INSTRUCTIONS TO FOLLOW:
Output exactly the lines from the first one down to the line containing "COL = scene.collection", inclusive.

* * *

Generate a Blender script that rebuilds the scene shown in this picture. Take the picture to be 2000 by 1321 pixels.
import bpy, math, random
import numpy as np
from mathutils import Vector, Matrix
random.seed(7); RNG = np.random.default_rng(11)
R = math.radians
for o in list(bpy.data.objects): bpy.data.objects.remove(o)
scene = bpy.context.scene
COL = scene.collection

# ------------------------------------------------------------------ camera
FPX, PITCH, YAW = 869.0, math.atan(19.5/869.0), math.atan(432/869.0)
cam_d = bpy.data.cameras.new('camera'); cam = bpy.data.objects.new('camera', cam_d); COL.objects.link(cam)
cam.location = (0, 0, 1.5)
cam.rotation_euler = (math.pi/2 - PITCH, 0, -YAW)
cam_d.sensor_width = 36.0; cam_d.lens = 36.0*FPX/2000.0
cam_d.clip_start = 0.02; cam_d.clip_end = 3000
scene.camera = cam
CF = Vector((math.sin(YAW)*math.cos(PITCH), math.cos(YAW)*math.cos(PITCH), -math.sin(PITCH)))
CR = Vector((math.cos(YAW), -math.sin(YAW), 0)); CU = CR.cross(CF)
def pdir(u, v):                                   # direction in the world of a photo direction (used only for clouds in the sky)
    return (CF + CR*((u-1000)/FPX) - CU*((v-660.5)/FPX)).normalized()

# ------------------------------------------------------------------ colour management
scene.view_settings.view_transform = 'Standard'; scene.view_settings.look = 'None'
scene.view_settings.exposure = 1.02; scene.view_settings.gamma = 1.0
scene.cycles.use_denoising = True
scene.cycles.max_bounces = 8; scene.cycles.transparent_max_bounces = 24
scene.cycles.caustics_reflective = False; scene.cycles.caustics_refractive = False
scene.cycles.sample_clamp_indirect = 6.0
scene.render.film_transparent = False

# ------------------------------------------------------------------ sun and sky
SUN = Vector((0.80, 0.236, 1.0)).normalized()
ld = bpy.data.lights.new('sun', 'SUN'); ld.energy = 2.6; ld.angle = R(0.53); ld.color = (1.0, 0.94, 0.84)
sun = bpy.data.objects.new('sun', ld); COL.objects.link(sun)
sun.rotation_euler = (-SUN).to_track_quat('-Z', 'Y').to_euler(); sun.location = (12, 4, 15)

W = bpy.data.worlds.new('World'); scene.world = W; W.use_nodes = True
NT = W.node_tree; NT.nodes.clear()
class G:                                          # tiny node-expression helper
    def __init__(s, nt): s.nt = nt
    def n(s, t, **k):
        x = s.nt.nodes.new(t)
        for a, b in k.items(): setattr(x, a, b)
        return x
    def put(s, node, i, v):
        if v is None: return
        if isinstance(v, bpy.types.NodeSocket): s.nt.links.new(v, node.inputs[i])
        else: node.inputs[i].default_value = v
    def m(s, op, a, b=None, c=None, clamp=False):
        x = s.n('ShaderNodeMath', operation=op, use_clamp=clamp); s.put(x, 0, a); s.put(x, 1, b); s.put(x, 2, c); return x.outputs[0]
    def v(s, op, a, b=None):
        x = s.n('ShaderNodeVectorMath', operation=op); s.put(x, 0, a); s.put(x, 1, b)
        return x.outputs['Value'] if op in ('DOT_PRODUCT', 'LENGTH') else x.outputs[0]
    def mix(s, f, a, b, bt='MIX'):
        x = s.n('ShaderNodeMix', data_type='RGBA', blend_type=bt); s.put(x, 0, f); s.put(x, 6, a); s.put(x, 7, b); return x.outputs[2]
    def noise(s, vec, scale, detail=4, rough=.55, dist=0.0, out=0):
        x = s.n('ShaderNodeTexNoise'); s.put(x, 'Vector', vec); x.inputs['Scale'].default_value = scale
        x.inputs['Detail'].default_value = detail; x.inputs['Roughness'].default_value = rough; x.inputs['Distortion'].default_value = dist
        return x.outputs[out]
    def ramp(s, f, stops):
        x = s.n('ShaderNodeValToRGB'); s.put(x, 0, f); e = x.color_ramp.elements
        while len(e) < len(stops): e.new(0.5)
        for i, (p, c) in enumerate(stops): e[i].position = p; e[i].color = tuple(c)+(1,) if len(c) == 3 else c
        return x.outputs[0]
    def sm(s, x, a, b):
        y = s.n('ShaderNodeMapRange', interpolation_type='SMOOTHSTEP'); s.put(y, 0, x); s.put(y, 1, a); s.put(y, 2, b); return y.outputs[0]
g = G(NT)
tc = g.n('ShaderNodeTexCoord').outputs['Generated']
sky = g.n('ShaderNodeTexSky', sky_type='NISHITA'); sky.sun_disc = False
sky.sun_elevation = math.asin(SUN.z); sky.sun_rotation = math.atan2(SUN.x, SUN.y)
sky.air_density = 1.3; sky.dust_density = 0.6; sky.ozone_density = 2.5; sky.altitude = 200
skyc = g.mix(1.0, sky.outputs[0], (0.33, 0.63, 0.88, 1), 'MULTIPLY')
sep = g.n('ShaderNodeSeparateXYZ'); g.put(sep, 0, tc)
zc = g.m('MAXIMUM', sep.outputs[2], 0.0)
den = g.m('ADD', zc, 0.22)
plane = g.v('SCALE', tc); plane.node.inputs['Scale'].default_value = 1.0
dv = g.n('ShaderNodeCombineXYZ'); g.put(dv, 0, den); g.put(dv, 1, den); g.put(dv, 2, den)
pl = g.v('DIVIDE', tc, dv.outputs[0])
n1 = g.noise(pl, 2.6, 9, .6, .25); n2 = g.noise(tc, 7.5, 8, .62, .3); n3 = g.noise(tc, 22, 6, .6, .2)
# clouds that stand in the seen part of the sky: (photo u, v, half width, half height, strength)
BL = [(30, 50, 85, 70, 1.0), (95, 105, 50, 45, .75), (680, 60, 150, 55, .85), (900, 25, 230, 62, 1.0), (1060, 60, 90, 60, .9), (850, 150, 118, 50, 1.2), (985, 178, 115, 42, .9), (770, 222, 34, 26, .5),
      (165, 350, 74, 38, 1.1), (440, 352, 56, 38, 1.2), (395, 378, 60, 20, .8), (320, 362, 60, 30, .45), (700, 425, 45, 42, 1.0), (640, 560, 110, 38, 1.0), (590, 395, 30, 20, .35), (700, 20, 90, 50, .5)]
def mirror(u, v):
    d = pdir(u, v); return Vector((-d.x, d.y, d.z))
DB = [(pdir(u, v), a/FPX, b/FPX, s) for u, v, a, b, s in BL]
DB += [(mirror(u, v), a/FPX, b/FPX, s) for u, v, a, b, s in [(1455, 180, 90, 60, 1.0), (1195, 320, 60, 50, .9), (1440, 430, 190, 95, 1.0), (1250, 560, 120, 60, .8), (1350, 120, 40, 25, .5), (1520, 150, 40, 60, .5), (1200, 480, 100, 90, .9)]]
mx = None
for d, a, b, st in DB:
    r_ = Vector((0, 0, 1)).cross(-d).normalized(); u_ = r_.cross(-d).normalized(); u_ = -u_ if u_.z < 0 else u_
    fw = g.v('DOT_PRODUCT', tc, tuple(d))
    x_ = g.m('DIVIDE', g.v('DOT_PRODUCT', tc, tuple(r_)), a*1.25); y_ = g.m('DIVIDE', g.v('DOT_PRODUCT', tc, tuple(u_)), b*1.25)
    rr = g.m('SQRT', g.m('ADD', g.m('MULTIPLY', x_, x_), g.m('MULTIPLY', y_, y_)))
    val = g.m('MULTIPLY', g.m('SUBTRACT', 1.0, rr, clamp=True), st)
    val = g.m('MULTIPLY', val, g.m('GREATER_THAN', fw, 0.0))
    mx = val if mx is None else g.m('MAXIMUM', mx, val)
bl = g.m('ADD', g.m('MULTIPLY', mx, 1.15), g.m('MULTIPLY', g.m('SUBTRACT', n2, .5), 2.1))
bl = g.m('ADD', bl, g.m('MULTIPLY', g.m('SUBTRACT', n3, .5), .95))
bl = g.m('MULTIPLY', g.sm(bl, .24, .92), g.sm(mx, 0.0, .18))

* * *

ANSWER TO THIS PROBLEM:
Generate a Blender script that rebuilds the scene shown in this picture. Take the picture to be 2000 by 1321 pixels.
import bpy, math, random
import numpy as np
from mathutils import Vector, Matrix
random.seed(7); RNG = np.random.default_rng(11)
R = math.radians
for o in list(bpy.data.objects): bpy.data.objects.remove(o)
scene = bpy.context.scene
COL = scene.collection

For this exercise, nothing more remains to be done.